Действие в «Повести о Сонечке» почти отсутствует, что сознает и сама Марина Цветаева, — перечисляя в конце ее действующих лиц и их дальнейшую судьбу, она поясняет: «Я сказала: "действующие лица". По существу же, действующих лиц в моей повести не было. Была любовь. Она и действовала — лицами».

Прибавлю от себя — была Марина Цветаева и была любовь — сверх-, ультраромантическая, просто чудовищная любовь. «Чудовищная», как мы когда-то говорили на берегах Невы, уверенные, что в слове «чудовищное» всегда, кроме чудовища, присутствует и чудо.

Действительно была «чудовищная любовь». Вернее, чудо любви, объектом которого, сама превратившись в чудо, была Марина Цветаева.
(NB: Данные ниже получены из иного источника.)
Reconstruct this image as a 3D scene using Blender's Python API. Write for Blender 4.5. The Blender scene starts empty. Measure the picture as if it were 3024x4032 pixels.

Ведь надо помнить — все это происходит в Москве в 1919 году, а он был, как она называет его, «самый чумной, самый черный, самый смертный из всех годов Москвы». Ей, хотя она ни разу не напоминает об этом, не может не житься «черно, чумно и смертно». Она одна — муж ушел воевать против красных, одна с двумя маленькими дочками Алей и Ириной. И все же она умудряется быть счастливой. Любовь, обожание и поклонение заменяют ей хлеб насущный; о нем, о его отсутствии и прочих трудностях и бедствиях — ни полслова. Она героически попирает «скудные законы бытия», она не снисходит до мучений холодом и голодом, испытываемых не только ею и ее дочками. Она как будто не замечает окружающего, вознесенная в какие-то фантастические высоты, с которых трудно разглядеть то, что творится внизу на земле. И она счастлива.